Il ne peut dès lors pas être retenu de ce chef un manquement contractuel d'[U] [N] fondant la résolution de la vente.

Le jugement sera pour ces motifs confirmé en ce qu'il a rejeté la demande de résolution de la vente.

C - SUR LES OBLIGATIONS DES PARTIES

1 - sur le paiement du prix de vente

L'article 1650 du code civil dispose que : 'La principale obligation de l'acheteur est de payer le prix au jour et au lieu réglés par la vente'.

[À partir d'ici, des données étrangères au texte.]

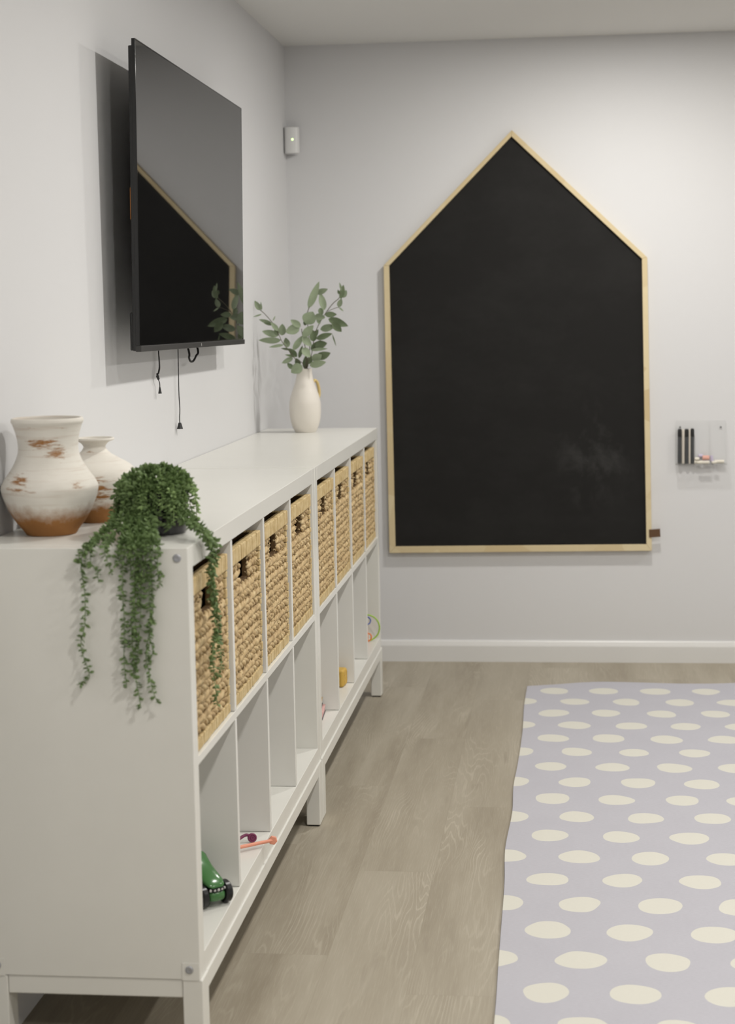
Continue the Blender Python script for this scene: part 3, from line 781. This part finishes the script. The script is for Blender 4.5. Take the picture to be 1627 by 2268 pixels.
hang(Z2([(1045, 985), (1040, 1130), (1062, 1190), (1038, 1265)]), A(275), dens=475)
hang(Z2([(960, 985), (960, 1100), (975, 1220)]), A(264), dens=525)
hang(Z2([(850, 985), (860, 1100), (880, 1200)]), A(249), dens=525)
hang(Z2([(900, 985), (920, 1100), (920, 1260)]), A(258), dens=525)
# over the front edge, hanging before the first basket
XE = D+.016
hang(Z2([(1340, 905), (1390, 980), (1385, 1120), (1400, 1300), (1425, 1500), (1405, 1700), (1420, 1880), (1437, 2040)]), A(-48), XE, 0, 420)
hang(Z2([(1370, 900), (1435, 985), (1405, 1150), (1420, 1350), (1450, 1520), (1415, 1640), (1400, 1730)]), A(-38), XE+.004, 0, 420)
hang(Z2([(1350, 900), (1400, 1000), (1395, 1200), (1430, 1420), (1440, 1560), (1465, 1730), (1440, 1850)]), A(-42), XE+.002, 0, 360)
hang(Z2([(1360, 890), (1400, 950), (1400, 1080), (1400, 1240)]), A(-30), XE, 0, 480)
# short strands falling against the pot
for i in range(32):
    th_ = R.uniform(0, 2*math.pi) if i % 3 == 0 else R.uniform(math.pi*1.15, math.pi*1.98)
    r1 = R.uniform(.050, .066); dz = R.uniform(.02, .078)
    ca, sa = math.cos(th_), math.sin(th_)
    pts = [V((ca*.015, sa*.015, .078)), V((ca*.042, sa*.042, R.uniform(.092, .108))), V((ca*(r1+.008), sa*(r1+.008), .082)), V((ca*(r1+.016), sa*(r1+.016), .05))]
    if dz > .035: pts.append(V((ca*(r1+.016+R.uniform(0, .012)), sa*(r1+.018), .080-dz+.010)))
    vine(pts, 520, mat='succ_light' if i % 5 == 0 else 'succ')
crown = MB()
for _ in range(760):
    th_ = R.uniform(0, 6.283); ph = math.acos(R.uniform(0.02, 1))
    rr_ = R.uniform(.82, 1.0)
    p = V((.066*rr_*math.sin(ph)*math.cos(th_), .066*rr_*math.sin(ph)*math.sin(th_), .078+.043*rr_*math.cos(ph)))
    o_ = (p-V((0, 0, .06))).normalized()
    leaflet(crown, p, o_+V((R.gauss(0, .6), R.gauss(0, .6), R.gauss(0, .5)-.2)), R.uniform(.010, .016), R.uniform(.006, .0100))
cr_ = MB()
crown.build('foliage_crown', M['succ'], pl)

# ------------------------------------------------------------------ toys in the lower cubbies
# toy car, nose towards the room
hd_ = V((.69, -.72, 0)).normalized()
car = thing('toy_car', 'green toy car with chunky black wheels in the nearest bottom cubby', 'toy car', (.3385, -3.2125, ZS), (0, 0, math.atan2(hd_.y, hd_.x)))
def loft(secs, n=20):
    mb = MB(); vs = []
    for (x, w, z0, z1, e) in secs:
        for a in range(n):
            th_ = 2*math.pi*a/n; c_, s_ = math.cos(th_), math.sin(th_)
            sy = math.copysign(abs(c_)**e, c_); sz = math.copysign(abs(s_)**e, s_)
            vs.append((x, w*sy, (z0+z1)/2+(z1-z0)/2*sz))
    fs = []
    for i in range(len(secs)-1):
        for a in range(n): fs.append((i*n+a, (i+1)*n+a, (i+1)*n+(a+1) % n, i*n+(a+1) % n))
    fs.append(tuple(range(n))); fs.append(tuple((len(secs)-1)*n+a for a in reversed(range(n))))
    return mb.add(vs, fs)
loft([(-.085, .012, .018, .030, .6), (-.080, .016, .014, .036, .6), (-.06, .0165, .012, .040, .6), (.0, .0165, .012, .040, .6), (.026, .0175, .0115, .033, .6), (.036, .0180, .012, .0325, .6), (.0425, .013, .014, .030, .7)]).build('body', M['toy_green'], car, smooth=180)
loft([(-.082, .014, .0455, .056, .7), (-.074, .021, .0450, .078, .7), (-.055, .024, .0445, .090, .7), (-.036, .0245, .0445, .090, .75), (-.018, .0240, .0440, .074, .8), (-.002, .0230, .0430, .0650, .85), (.014, .0215, .0405, .0590, .85), (.027, .0200, .0385, .0535, .85), (.036, .0170, .0378, .0470, .85), (.0405, .011, .0376, .042, .9)]).build('cabin', M['toy_green'], car, smooth=180)
loft([(.014, .0178, .0315, .0398, .5), (.028, .0192, .0312, .0396, .5), (.0380, .0178, .0310, .0392, .6), (.0430, .0115, .0310, .0388, .7)]).build('grille_band', M['toy_black'], car, smooth=40)
for yy in (-.0150, -.0080, 0, .0080, .0150):
    MB().blob((.0428-abs(yy)**2*18, yy, .0352), (.0022, .0032, .0030)).build('lamp', M['toy_grey'], car, smooth=180)
for xx in (.022, -.058):
    for s in (-1, 1):
        wl_ = MB().lathe([(0, -.0075), (.012, -.0075), (.0195, -.0075), (.0222, -.0045), (.0222, .0045), (.0195, .0075), (.012, .0075), (.011, .005), (0, .005)], 28,
                   Matrix.Translation((xx, s*.0262, .0223)) @ Matrix.Rotation(math.radians(-90*s), 4, 'X')).build('wheel', M['toy_black'], car, smooth=40)
    MB().tube([(xx, -.020, .0223), (xx, .020, .0223)], .004, 10).build('axle', M['toy_black'], car, smooth=60)
# coral stick and plum stick
ca_ = at(604, 1861, 2, ZS+.0115)
cs = thing('toy_stick', 'straight coral toy stick with hexagonal knob poking out over the bottom shelf edge', 'toy', (ca_.x, ca_.y, ZS), None, 'silicone toy sticks in the second bottom cubby')
e_ = V((-.118, -.096, 0)); zc = .0105
dir_ = e_.normalized()
MB().tube([V((0, 0, zc+.001)), e_*.5+V((0, 0, zc+.001)), e_+V((0, 0, zc-.0005))], [.0036, .004, .0042], 12).build('shaft', M['coral'], cs, smooth=60)
qm = V((0, 0, 1)).rotation_difference(V((.25, -.95, .15)).normalized()).to_matrix().to_4x4()
MB().lathe([(0, -.004), (.0088, -.004), (.0100, -.002), (.0100, .002), (.0088, .004), (0, .004)], 6, Matrix.Translation((0, 0, zc+.001)) @ qm).build('hexagonal_knob', M['coral'], cs, bevel=.0012)
MB().blob(e_+V((0, 0, zc-.0005)), (.0098, .0098, .0098), n=16, m_=10).build('end_ball', M['coral'], cs, smooth=180)
pa = at(558.5, 1866, 2, ZS)
ps = thing('toy_stick', 'curved plum toy stick ending in a ringed disc behind the coral stick', 'toy', pa, None, 'silicone toy sticks in the second bottom cubby')
dn = V((.35, -.9, .18)).normalized(); qm = V((0, 0, 1)).rotation_difference(dn).to_matrix().to_4x4()
MB().lathe([(0, -.003), (.0085, -.003), (.0100, -.0015), (.0100, .0015), (.0085, .003), (.0065, .003), (.006, .0018), (.0045, .0018), (.004, .003), (.002, .003), (.0016, .0018), (0, .0018)], 28, Matrix.Translation((0, 0, .0104)) @ qm).build('ringed_disc', M['plum'], ps, smooth=40)
MB().tube(spline([(-.006, 0, .0155), (-.014, -.002, .0165), (-.024, -.012, .0125), (-.034, -.026, .0065), (-.050, -.036, .0045), (-.072, -.040, .0042)], 6), .0034, 10).build('curved_shaft', M['plum'], ps, smooth=180)
# little board books
bk = [('tan and slate board book, upper one of the pair in the farther bottom cubby', 'book_tan', 'book_dark', .0209, .0, .10), ('pink board book under the tan one in the farther unit bottom cubby', 'book_pink', 'book_dark', .0004, .006, .06)]
for lb, m1, m2, dz, dx_, rz in bk:
    o = thing('board_book', lb, 'book', (.282+dx_, -1.722, ZS+dz), (0, 0, rz), 'little board books in the bottom cubby')
    MB().box((-.065, -.055, 0), (.064, .055, .003)).build('cover', M[m2], o, bevel=.0008)
    MB().box((-.062, -.053, .0031), (.062, .053, .0169)).build('pages', M['page'] if m1 == 'book_tan' else M[m1], o)
    MB().box((-.065, -.055, .0170), (.064, .055, .0200)).build('cover', M[m1], o, bevel=.0008)
# yellow soft block
yb = thing('toy_block', 'rounded yellow rubber toy block with embossed faces in a farther bottom cubby', 'toy block', (.3375, -1.340, ZS+.0005), (0, 0, math.radians(-6)))
s_ = .0262
MB().box((-s_, -s_, 0), (s_, s_, 2*s_)).build('cube_body', M['yellow'], yb, smooth=40, bevel=.007, seg=4)
em = MB()
for ax_ in range(2):
    Rm = Matrix.Rotation(math.radians(0 if ax_ == 0 else 90), 4, 'Z')
    for (a, b, c_, d) in ((-.019, .019, .043, .0445), (-.019, .019, .0085, .010), (-.019, -.0175, .010, .043), (.0175, .019, .010, .043)):
        em.box((a, -s_-.0009, c_), (b, -s_+.001, d), Rm)
    for (x_, z_, r_) in ((-.008, .036, .0048), (.007, .037, .004), (.0, .026, .0055), (-.008, .016, .004), (.009, .017, .0048)):
        m4 = Rm @ Matrix.Translation((x_, -s_+.001, z_)) @ Matrix.Rotation(math.radians(90), 4, 'X')
        em.lathe([(0, .0019), (r_*.8, .0019), (r_, .001), (r_, 0), (0, 0)], 14, m4)
em.build('embossed_pattern', M['yellow'], yb, smooth=40)
# loop ball
rb = thing('loop_ball', 'open toy ball of lime, blue and orange loops in the farthest bottom cubby', 'toy ball', (.3475, -.655, ZS))
def ring(c_, r_, th_, nrm, mat, arc=1.0, ph=0):
    nrm = V(nrm).normalized(); a_ = nrm.orthogonal().normalized(); b_ = nrm.cross(a_)
    n = 40; pts = [V(c_)+a_*r_*math.cos(2*math.pi*i/n)+b_*r_*math.sin(2*math.pi*i/n) for i in range(n)]
    MB().tube(pts, th_, 8, closed=True).build('loop', M[mat], rb, smooth=180)
ring((0, 0, .0472), .0445, .0026, (.15, -1, .1), 'lime')
ring((.003, -.006, .073), .0125, .0022, (.5, -1, .2), 'blue')
ring((.004, -.012, .0165), .0140, .0024, (.4, -1, -.15), 'orange_ring')
ring((-.022, -.004, .047), .0160, .0023, (.7, -1, 0), 'violet')
ring((0, 0, .047), .0405, .0022, (1, .1, .1), 'orange_ring')

# ------------------------------------------------------------------ rug
RW = random.Random(3)
left = [(.889, -.448), (.885, -.75), (.888, -1.1), (.884, -1.45), (.878, -1.7), (.882, -1.95), (.874, -2.25), (.881, -2.5), (.884, -2.8), (.886, -3.0), (.889, -3.27), (.887, -3.8), (.89, -4.4), (.888, -5.0)]
topp = [(1.00, -.415), (1.08, -.385), (1.16, -.372), (1.27, -.378), (1.42, -.392), (1.55, -.388), (1.7, -.368), (2.1, -.38), (2.9, -.40)]
poly = [V((x, y, 0)) for x, y in left]
lp_ = spline(poly, 6)
tp_ = spline([V((left[0][0], left[0][1], 0))]+[V((x, y, 0)) for x, y in topp], 6)
outl = [(p.x, p.y) for p in reversed(lp_)] + [(p.x, p.y) for p in tp_[1:]] + [(2.9, -5.0)]
outl = outl[::-1]
rg = MB().prism(outl, .0005, .0065, 2).build('rug', M['rug'], bevel=.0015)
tag(rg, 'lilac grey rug with staggered ivory dots lying on the plank floor', 'rug')

# ------------------------------------------------------------------ lights : recessed ceiling downlights
def lamp(x, y, w, size=.12, col=(1, .972, .925)):
    l = bpy.data.lights.new('ceiling_downlight', 'AREA'); l.shape = 'DISK'; l.size = size; l.energy = w; l.color = col
    o = bpy.data.objects.new('ceiling_downlight', l); COL.objects.link(o); o.location = (x, y, CZ-.004)
for x, y, w in [(1.25, -.9, 12), (1.25, -2.6, 12), (1.25, -4.3, 10), (1.25, -6.4, 12), (2.95, -.9, 7), (2.95, -2.6, 12), (2.95, -4.3, 12), (2.95, -6.4, 10)]:
    lamp(x, y, w)
w = bpy.data.worlds.new('world'); SC.world = w; w.use_nodes = True
w.node_tree.nodes['Background'].inputs[0].default_value = (.8, .8, .8, 1); w.node_tree.nodes['Background'].inputs[1].default_value = .3

vs_ = SC.view_settings
vs_.view_transform = 'Standard'; vs_.look = 'None'; vs_.gamma = 1; vs_.use_curve_mapping = False; vs_.exposure = 0.56
SC.cycles.use_denoising = True
SC.cycles.max_bounces = 8; SC.cycles.diffuse_bounces = 3; SC.cycles.glossy_bounces = 3; SC.cycles.transparent_max_bounces = 12
SC.cycles.use_adaptive_sampling = True; SC.cycles.adaptive_threshold = 0.06; SC.cycles.adaptive_min_samples = 20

Le prix de vente a été stipulé de 2.300 €. Il est exigible.

[S] [J] justifie du paiement de la somme de 768 € (384 x 2).

Reste due la somme de 1.532 €.

Le jugement sera pour ces motifs confirmé en ce qu'il a condamné l'appelant au paiement de la somme de 1.504 €, avec intérêts de retard au taux légal à compter du 1er avril 2021, date retenue par l'intimé, postérieure à la mise en demeure de payer en date du 6 janvier précédent.

2 - sur la remise du véhicule

L'article 1603 du code civil dispose que le vendeur : 'a deux obligations principales, celle de délivrer et celle de garantir la chose qu'il vend'.

L'intimé doit remettre à l'appelant le véhicule réparé et le certificat d'immatriculation.

Le jugement sera confirmé de ce chef.

D - SUR LA DEMANDE DE DOMMAGES ET INTÉRÊTS

Il résulte des développements précédents que [S] [J], qui n'est pas fondé en son appel, l'est également s'agissant de sa demande de dommages et intérêts.

F - SUR LES DÉPENS

La charge des dépens d'appel incombe à l'appelant.

G - SUR LES DEMANDES PRÉSENTÉES SUR LE FONDEMENT DE L'ARTICLE 700 DU CODE DE PROCÉDURE CIVILE

Le premier juge a équitablement apprécié l'indemnité due sur ce fondement par l'appelant.

Les circonstances de l'espèce ne justifient pas de faire droit à la demande de ce dernier présentée de ce chef.

PAR CES MOTIFS,

statuant par arrêt mis à disposition au greffe, par défaut et en dernier ressort,

CONFIRME le jugement du 21 mars 2022 du tribunal judiciaire de La Rochelle ;

DEBOUTE [S] [J] du surplus de ses demandes ;

CONDAMNE [S] [J] aux dépens d'appel.